Her early life was mournful in the sense that there is a fully accepted, proudly borne lamentation to living that poor. And her early life was joyous in the love of family and the promise of a better day through the Lord.

Drive rural Arkansas and you can still see the panorama of Ozella's formative years. On the state highway you'll pass gravel roads leading into the woods. Then you'll inevitably pass a modest structure that is the small-town Church of Christ.

The seeming contradiction--of mournfulness and joy--was best expressed in songs like one of Mom's favorites, "Leaning on the Everlasting Arms."

It's a 19th century classic that declares celebration outright by invoking "what a joy divine." But the tone and lilt of the hymn invoke a dire burden in the need to lean on the Lord to be kept "safe and secure from all alarm."

At 22, Ozella married a fellow child of a tenant-farm family, a shy, wiry fellow five years older who was back from hell on the Marine front line in Okinawa. She had an eighth-grade education; he a seventh.
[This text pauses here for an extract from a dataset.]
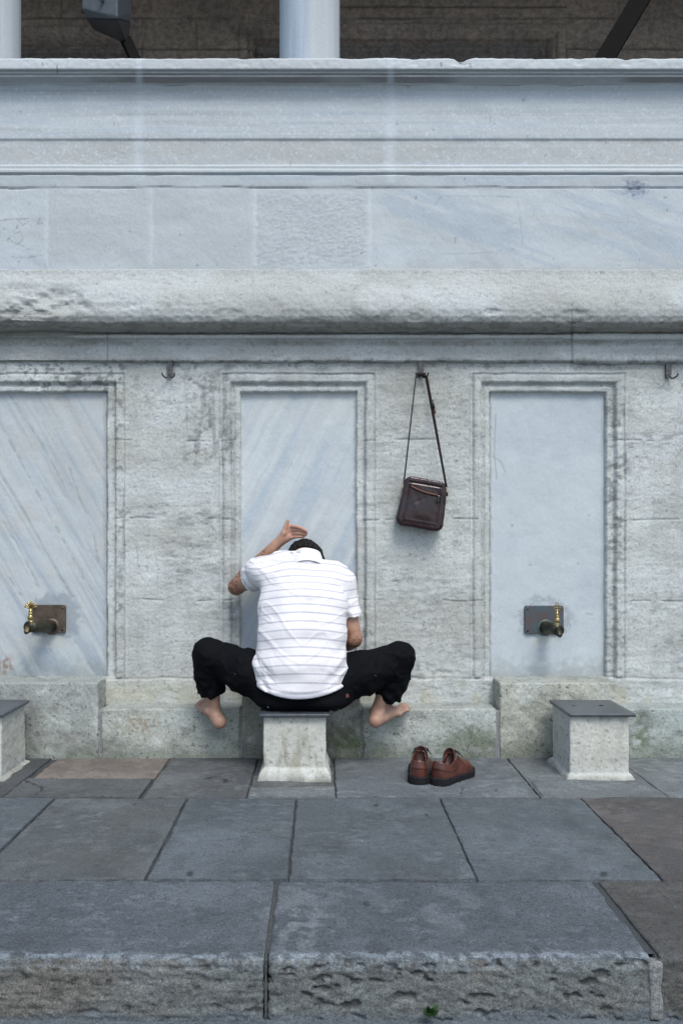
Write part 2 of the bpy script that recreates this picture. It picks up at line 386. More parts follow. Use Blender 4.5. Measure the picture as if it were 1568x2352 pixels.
    P = np.stack([X, YW + Y, Z], -1).reshape(-1, 3)
    mk('stone_facing', P, gridf(*X.shape)[:, ::1], M_wall, wall, C.reshape(-1, 3))
lower_wall()

# --- marble slabs inside the niches
def panel(k, c):
    x0 = (c - 138 - VPX) * YW / FPX; x1 = (c + 138 - VPX) * YW / FPX; YP = YW + 0.036
    X, Z = np.meshgrid(np.arange(x0, x1, 0.0045), np.arange(0.30, CAMH + 348 * YW / FPX, 0.0045)); X = X.astype(F32); Z = Z.astype(F32)
    U = VPX + X * FPX / YP; V = VPY - (Z - CAMH) * FPX / YP
    Y = (0.5 - fbm(X * 12, Z * 12, 3, 80 + k)) * 0.004 + (0.5 - fbm(X * 90, Z * 90, 3, 81 + k)) * 0.0009
    C = np.ones(X.shape + (3,), F32) * np.array([0.485, 0.51, 0.53], F32)
    if k == 0:
        a = math.radians(60); s = U * math.sin(a) - V * math.cos(a)*1.0; t = U * math.cos(a) + V * math.sin(a)
        vn = fbm(s / 30 + 0.3 * fbm(t / 90, s / 90, 3, 84), t / 420, 5, 82); C *= (0.80 + 0.38 * vn)[..., None]
        C = lerp3(C, [0.38, 0.415, 0.465], ss(.50, .70, vn) * 0.5)
        vn2 = fbm(s / 16, t / 300, 4, 83); C = lerp3(C, [0.53, 0.545, 0.54], ss(.48, .70, vn2) * 0.45); v3 = fbm(s / 7, t / 260, 4, 91); C = lerp3(C, [.31, .345, .39], ss(.56, .68, v3) * .45)
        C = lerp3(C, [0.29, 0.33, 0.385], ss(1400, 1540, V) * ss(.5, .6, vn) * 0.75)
        C = lerp3(C, [0.50, 0.47, 0.43], ss(.5, .7, fbm(U / 60, V / 60, 3, 85)) * 0.35)
        d = np.full(X.shape, 99., F32)
        for pts in ([(-5, 965), (58, 1080), (108, 1174), (150, 1250), (194, 1332), (232, 1385)], [(-5, 1080), (54, 1174), (101, 1257), (130, 1310), (165, 1370)], [(75, 930), (160, 1080), (215, 1230), (226, 1290)], [(-5, 1290), (60, 1385), (110, 1480), (140, 1550)], [(20, 905), (90, 1010), (150, 1120)], [(120, 1390), (170, 1470), (215, 1545)], [(-5, 1180), (40, 1250), (90, 1350)]):
            d = np.minimum(d, polyd(U, V, pts) + (fbm(U / 14, V / 14, 3, 86) - .5) * 9)
        m = 1 - ss(0.2, 2.6, np.abs(d)); m *= .45 + .55 * ss(.3, .6, fbm(U / 40, V / 40, 2, 87)); C = lerp3(C, [0.27, 0.28, 0.29], m * 0.5); Y += m * 0.0015
        rust = blob(U, V, 14, 1530, 14, 22) * ss(.4, .6, fbm(U / 5, V / 9, 3, 88)); C = lerp3(C, [0.25, 0.12, 0.06], np.clip(rust * 1.3, 0, .8))
        cem = (1 - ss(0.75, 1.0, np.hypot((U - 128) / 66, (V - 1418) / 62) + (fbm(U / 12, V / 12, 3, 89) - .5) * 0.5)); C = lerp3(C, [0.27, 0.30, 0.33], cem * 0.75)
        lt = (1 - ss(0.7, 1.0, np.hypot((U - 110) / 50, (V - 1474) / 18) + (fbm(U / 8, V / 8, 3, 90) - .5) * 0.6)); C = lerp3(C, [0.48, 0.49, 0.47], lt * 0.8)
    elif k == 1:
        a = math.radians(-62); s = U * math.sin(a) - V * math.cos(a); t = U * math.cos(a) + V * math.sin(a)
        vn = fbm(s / 26 + 0.4 * fbm(t / 80, s / 80, 3, 84), t / 380, 5, 92); C *= (0.86 + 0.32 * vn)[..., None]
        C = lerp3(C, [0.38, 0.44, 0.51], ss(.52, .66, vn) * 0.6); C = lerp3(C, [0.60, 0.63, 0.64], ss(.5, .36, vn) * 0.6)
        C = lerp3(C, [0.56, 0.57, 0.55], ss(1000, 930, V) * .4)
    else:
        C *= (0.97 + 0.16 * fbm(X * 4, Z * 4, 4, 95))[..., None]; C = lerp3(C, [0.50, 0.54, 0.57], np.full(X.shape, .4, F32))
        C = lerp3(C, [0.43, 0.47, 0.52], ss(.52, .68, fbm(X * 7, Z * 4, 4, 96)) * 0.4)
        for pts in ([(1130, 1048), (1150, 1060), (1160, 1085)], [(1345, 1408), (1360, 1412)], [(1138, 950), (1134, 1040), (1140, 1100)]):
            m = 1 - ss(0.3, 2.2, polyd(U, V, pts)); C = lerp3(C, [0.22, 0.24, 0.25], m * .6)
        for (bu, bv, r) in ((1175, 1207, 3.2), (1217, 1297, 2.6), (1352, 1184, 2.2), (1327, 1294, 2.4)): C = lerp3(C, [0.22, 0.25, 0.27], blob(U, V, bu, bv, r, r) * .8)
        q = np.hypot((U - 1250) / 74, (V - 1418) / 56) + (fbm(U / 12, V / 12, 3, 89) - .5) * 0.45
        cem = (1 - ss(0.8, .95, q)); C = lerp3(C, [0.30, 0.33, 0.35], cem * 0.65 * ss(.3, .6, fbm(U / 3.5, V / 3.5, 2, 97) + .08))
        lt = (1 - ss(0.7, 1.0, np.hypot((U - 1245) / 30, (V - 1474) / 14) + (fbm(U / 8, V / 8, 3, 90) - .5) * 0.6)); C = lerp3(C, [0.56, 0.57, 0.55], lt * 0.8)
        C = lerp3(C, [0.42, 0.43, 0.42], blob(U, V, 1222, 1500, 12, 30) * .4)
    ed = np.minimum(np.minimum(U - (c - 134), (c + 134) - U), V - 901) + (fbm(U / 9, V / 9, 3, 98) - .5) * 6      # mortar along the edges
    C = lerp3(C, [0.42, 0.43, 0.43], (1 - ss(3, 7, ed)) * .7); C = lerp3(C, [0.16, 0.165, 0.17], (1 - ss(-1.5, 1.5, ed)) * .7)
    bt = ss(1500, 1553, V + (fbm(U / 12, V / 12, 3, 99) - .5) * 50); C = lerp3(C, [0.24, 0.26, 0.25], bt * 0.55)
    Y += (1 - ss(2, 8, ed)) * -0.004
    C *= (0.95 + 0.1 * fbm(U / 2.5, V / 2.5, 2, 79))[..., None]
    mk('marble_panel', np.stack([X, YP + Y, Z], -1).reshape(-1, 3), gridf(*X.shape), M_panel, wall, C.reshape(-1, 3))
for k, c in enumerate(NICHE): panel(k if k < 3 else 2, c)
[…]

Fate brought them to the big city of Little Rock, where soon they were joined by a son who would become a reviled newspaper columnist and a daughter who would earn a master's degree.

All over Arkansas, there are baby boom kids living blessed lives of ease and accomplishment because of the hard work and dedication of parents who struggled through the Depression and managed on distant lands to get missed or only grazed by the killing weaponry of the Germans and Japanese.

So, at this writing on Thursday, I was intending to attempt on Friday morning to tell a story at Mom's graveside service. I'll write it here, knowing that I quite possibly will not get through the telling.

A few years ago I was interviewed about my life for the better part of a day at the David and Barbara Pryor Center for Oral History at the University of Arkansas in Fayetteville. After nearly four morning hours in a vaulted sound studio, we'd advanced only through my childhood and teen years when word came that lunch sandwiches had arrived for an hour's break.

The incisive rascal interviewing me, Scott Lunsford, said he'd like to summarize what I'd told him and then ask one more question before lunch.

He proceeded to recall that I'd said my lingering image of my dad from childhood was of his working nights at a warehouse and getting up in the morning to run a one-man rural garbage route in unincorporated southern Pulaski County, and that the lingering image of my mom was of her standing over a hot skillet with a peeled potato in one hand and knife in the other, splashing carved sections of the potato into sizzling, smoking Crisco.

He recalled that he'd asked me about my chores and that I'd said I didn't remember ever making my own bed and could recall only one occasion when I washed dishes.

Then he repeated the story of my 16th year when I wrote a letter to the editor of the dying afternoon Arkansas Democrat to ask for a part-time sportswriting position. And I got it, necessitating that I get downtown at 6 a.m. to work two hours before school, helping put out the afternoon sports pages.

But we had one car, and dad needed it. Then I heard my mom and dad in low conversation in the kitchen. I knew what was happening. They would find some way to make at least a down payment on another used car, freeing the family sedan for me to drive downtown before dawn to begin what's now nearly 52 continuous years of newspaper employment.

After a thoughtful pause, Lunsford asked: "Do you have any idea how much those good people sacrificed to spare you any inconvenience of their struggles?"

I told the story the other night to a friend who said it was poignant, yes, but that it also was simple good parenting, common to every generation, that seeks to spare its children the hardships and perils it knows.

So, if we're lucky, the story also will connect more broadly as a classic Arkansas saga.